(Dataset excerpts)
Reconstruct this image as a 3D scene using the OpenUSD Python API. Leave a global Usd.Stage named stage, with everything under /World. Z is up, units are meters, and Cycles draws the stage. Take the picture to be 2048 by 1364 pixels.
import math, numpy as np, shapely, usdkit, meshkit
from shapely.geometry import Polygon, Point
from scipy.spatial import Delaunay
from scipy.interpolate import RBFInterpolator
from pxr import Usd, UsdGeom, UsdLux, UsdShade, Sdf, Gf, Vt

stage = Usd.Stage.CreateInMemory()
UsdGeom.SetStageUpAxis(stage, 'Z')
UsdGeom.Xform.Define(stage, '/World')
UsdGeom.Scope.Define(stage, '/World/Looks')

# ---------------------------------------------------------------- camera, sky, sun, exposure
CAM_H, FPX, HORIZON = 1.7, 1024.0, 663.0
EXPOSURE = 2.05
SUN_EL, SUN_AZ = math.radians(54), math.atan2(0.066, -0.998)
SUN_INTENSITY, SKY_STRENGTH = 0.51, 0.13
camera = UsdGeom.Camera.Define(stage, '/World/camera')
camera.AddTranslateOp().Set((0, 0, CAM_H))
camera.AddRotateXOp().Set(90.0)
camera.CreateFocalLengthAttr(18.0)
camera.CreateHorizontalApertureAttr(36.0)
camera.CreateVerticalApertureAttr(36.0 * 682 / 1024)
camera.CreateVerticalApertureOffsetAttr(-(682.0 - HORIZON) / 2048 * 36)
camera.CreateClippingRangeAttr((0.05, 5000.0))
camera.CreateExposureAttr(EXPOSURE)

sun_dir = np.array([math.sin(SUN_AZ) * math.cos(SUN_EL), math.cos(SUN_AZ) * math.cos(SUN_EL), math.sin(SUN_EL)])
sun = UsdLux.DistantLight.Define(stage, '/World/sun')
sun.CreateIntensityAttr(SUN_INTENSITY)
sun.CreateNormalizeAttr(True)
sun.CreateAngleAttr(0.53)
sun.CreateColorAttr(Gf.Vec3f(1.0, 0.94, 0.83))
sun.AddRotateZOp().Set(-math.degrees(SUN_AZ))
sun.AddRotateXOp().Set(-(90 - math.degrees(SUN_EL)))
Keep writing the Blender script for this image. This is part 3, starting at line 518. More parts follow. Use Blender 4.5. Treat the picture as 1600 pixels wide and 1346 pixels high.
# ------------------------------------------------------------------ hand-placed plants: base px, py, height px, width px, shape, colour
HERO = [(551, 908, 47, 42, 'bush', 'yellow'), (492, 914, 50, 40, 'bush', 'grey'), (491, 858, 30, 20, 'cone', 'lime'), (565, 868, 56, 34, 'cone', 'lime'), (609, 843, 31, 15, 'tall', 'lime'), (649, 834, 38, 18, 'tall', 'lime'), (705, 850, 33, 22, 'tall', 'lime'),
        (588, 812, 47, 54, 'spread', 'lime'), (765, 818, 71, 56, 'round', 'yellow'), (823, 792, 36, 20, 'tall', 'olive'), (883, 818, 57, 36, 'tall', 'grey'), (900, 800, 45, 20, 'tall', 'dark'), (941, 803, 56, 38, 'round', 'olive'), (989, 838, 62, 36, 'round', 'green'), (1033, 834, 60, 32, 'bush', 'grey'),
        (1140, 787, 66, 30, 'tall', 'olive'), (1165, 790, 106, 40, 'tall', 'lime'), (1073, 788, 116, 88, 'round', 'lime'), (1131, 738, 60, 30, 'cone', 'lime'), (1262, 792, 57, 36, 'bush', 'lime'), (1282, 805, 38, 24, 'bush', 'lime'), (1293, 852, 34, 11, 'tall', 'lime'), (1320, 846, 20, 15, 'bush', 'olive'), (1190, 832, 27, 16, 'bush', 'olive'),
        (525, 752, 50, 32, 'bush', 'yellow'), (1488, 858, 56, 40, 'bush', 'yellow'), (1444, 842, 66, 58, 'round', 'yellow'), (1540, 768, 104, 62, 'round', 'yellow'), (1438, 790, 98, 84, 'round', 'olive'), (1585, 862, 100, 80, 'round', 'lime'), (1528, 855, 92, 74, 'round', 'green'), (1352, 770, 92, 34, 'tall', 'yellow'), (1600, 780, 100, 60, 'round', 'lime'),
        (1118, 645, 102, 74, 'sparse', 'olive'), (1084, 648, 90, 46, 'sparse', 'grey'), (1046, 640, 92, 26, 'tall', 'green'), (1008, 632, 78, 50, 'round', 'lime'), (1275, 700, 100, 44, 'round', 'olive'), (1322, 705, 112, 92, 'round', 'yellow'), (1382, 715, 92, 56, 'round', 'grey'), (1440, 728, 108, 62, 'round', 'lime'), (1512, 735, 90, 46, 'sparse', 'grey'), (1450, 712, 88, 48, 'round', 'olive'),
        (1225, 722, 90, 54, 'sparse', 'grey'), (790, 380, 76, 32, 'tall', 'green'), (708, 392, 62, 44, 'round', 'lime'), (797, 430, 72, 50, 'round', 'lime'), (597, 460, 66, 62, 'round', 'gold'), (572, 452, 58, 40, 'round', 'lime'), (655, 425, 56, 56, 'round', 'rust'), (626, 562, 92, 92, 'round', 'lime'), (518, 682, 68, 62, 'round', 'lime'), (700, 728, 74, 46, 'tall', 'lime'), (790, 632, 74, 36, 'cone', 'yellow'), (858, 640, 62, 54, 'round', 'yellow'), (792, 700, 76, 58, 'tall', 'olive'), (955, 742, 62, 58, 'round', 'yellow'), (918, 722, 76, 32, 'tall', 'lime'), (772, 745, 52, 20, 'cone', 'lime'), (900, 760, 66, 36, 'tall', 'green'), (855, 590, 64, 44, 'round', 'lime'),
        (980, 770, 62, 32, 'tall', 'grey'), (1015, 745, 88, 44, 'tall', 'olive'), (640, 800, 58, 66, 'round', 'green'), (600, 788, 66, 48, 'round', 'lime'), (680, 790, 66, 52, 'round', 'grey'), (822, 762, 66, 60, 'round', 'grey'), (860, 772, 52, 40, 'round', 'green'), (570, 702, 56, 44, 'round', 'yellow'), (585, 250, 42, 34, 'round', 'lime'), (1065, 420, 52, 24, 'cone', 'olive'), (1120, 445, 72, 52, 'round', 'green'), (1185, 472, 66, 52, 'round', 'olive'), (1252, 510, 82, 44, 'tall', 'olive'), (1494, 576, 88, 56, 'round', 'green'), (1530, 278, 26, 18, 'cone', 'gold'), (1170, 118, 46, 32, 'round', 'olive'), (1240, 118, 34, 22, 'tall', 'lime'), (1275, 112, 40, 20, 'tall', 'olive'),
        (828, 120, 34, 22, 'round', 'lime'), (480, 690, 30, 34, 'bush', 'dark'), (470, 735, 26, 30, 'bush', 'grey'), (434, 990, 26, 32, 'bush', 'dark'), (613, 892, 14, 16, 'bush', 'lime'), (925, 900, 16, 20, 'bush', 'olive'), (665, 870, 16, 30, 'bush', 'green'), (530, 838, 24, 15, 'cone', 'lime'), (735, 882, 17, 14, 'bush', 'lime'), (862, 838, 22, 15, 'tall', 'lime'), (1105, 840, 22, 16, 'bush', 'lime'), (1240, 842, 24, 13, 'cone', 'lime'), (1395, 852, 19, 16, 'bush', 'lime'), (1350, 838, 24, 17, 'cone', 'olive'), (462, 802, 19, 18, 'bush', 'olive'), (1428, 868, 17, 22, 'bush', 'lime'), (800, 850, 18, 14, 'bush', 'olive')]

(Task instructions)
Each line from the top of the material above through the line with "from pxr import" must be echoed exactly, and no other line.

(The output)
Reconstruct this image as a 3D scene using the OpenUSD Python API. Leave a global Usd.Stage named stage, with everything under /World. Z is up, units are meters, and Cycles draws the stage. Take the picture to be 2048 by 1364 pixels.
import math, numpy as np, shapely, usdkit, meshkit
from shapely.geometry import Polygon, Point
from scipy.spatial import Delaunay
from scipy.interpolate import RBFInterpolator
from pxr import Usd, UsdGeom, UsdLux, UsdShade, Sdf, Gf, Vt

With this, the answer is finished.